I'm looking for suggestions on good ways to protect the bonding conductor (or I could just use one heavy enough to be self-protected) and make the connection at each end.

Radio equipment is electrically identical to typical amateur radio equipment, so NEC 810 Part III provides guidance, but shouldn't be binding since the radios are authorized by the military, not the FCC.

In addition to the bonding described above, the ground bus will be bonded to a ground rod outside the radio room, which in turn is bonded to the main grounding electrode conductor near the service panel.
 

tom baker

First Chief Moderator
Staff member
Now you have a second path for fault current, electrically it better to keep the fault current with the circuit conductors to reduce the impedance.
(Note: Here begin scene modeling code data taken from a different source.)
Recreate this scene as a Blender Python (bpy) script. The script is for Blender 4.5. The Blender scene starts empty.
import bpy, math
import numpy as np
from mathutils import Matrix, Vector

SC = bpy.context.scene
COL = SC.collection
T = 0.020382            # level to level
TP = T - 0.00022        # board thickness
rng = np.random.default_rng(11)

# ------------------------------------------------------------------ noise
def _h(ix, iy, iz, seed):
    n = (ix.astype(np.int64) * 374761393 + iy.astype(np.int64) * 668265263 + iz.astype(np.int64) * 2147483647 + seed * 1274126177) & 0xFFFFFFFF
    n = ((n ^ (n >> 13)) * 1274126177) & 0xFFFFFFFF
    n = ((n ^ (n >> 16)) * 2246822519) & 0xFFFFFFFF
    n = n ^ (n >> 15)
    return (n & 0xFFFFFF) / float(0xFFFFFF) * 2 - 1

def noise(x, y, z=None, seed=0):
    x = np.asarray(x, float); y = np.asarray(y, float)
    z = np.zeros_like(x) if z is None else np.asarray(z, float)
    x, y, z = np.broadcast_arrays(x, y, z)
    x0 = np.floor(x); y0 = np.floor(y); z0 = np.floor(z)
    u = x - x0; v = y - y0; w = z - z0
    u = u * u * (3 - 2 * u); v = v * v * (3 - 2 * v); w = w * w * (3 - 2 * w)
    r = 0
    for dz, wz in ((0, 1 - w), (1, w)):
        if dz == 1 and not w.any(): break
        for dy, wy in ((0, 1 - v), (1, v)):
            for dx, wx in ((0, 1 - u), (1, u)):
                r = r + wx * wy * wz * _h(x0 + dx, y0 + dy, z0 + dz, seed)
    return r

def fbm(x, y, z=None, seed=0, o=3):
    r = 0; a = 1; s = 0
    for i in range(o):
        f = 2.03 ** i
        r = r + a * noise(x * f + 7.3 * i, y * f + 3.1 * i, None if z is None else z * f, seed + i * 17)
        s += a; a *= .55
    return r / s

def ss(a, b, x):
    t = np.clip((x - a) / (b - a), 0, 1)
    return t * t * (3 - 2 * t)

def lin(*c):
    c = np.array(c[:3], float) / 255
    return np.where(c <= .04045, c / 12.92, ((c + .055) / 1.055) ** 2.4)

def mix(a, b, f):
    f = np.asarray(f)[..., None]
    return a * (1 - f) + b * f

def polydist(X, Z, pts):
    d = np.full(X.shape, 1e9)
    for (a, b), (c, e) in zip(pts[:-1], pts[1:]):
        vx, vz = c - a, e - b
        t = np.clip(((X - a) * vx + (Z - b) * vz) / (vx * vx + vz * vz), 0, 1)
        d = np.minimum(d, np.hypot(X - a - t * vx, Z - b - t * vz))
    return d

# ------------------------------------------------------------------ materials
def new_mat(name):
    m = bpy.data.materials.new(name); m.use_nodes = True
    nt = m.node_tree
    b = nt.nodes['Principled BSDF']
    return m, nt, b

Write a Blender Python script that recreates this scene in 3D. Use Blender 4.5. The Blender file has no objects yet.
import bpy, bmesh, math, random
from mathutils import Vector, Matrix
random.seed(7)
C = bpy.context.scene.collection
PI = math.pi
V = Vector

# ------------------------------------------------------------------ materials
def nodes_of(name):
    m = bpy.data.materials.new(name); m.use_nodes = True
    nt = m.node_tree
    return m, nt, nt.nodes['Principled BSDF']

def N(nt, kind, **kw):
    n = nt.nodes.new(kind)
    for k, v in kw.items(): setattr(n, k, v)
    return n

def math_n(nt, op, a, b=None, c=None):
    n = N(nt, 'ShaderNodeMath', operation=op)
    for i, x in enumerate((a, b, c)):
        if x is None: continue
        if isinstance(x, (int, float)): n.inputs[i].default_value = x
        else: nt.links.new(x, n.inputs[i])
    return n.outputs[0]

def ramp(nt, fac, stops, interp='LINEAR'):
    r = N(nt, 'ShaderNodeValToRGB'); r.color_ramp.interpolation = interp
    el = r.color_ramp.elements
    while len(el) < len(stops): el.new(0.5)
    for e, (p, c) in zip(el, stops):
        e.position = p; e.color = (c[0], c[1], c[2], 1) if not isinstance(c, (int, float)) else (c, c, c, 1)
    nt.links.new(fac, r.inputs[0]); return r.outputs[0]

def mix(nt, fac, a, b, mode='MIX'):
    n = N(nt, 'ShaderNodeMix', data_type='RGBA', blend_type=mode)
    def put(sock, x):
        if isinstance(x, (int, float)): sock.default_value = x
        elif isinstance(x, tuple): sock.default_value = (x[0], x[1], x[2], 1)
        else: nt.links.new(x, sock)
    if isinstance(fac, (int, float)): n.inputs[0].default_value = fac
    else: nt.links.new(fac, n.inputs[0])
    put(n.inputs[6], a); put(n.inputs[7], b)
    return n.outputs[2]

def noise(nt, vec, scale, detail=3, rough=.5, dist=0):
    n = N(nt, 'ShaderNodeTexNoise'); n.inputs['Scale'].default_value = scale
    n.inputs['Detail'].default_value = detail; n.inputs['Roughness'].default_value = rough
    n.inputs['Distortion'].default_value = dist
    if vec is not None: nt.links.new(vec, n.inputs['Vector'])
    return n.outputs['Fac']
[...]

We can have a EGC on the outside of conduit for a max of 6 ft.

But I used to see a green 8 AWG conductor from all electrical boxes etc to a halo ground in AT&T cell sites

Take a look at this standard https://rfcafe.com/miscellany/homep...-Standards-Guidelines-Communication-Sites.htm
R56 is the gold standard for telecom sites
 

Geber

Member
Location
Vermont
Occupation
PE, retired electronics engineer
Thanks for R56 reference

Thanks for R56 reference

Thanks for the R56 reference. I looked for it before but this time I found it. It cleared up some points about equipment grounding conductors. I don't see any specific requirement to bond outlet strips to the single point ground, beyond the connection of the single point ground to the ground rod and the grounding electrode conductor in turn.

As for two fault paths, the outer conductor of the coax cables will unavoidably create such a path, when the coaxes are attached. We plan to disconnect the coaxes from the transceivers, but not the single point ground, when not in use. We will not operate during thunderstorms (except walkie-talkie style units with rubber-ducky antennas) no matter how dire the emergency.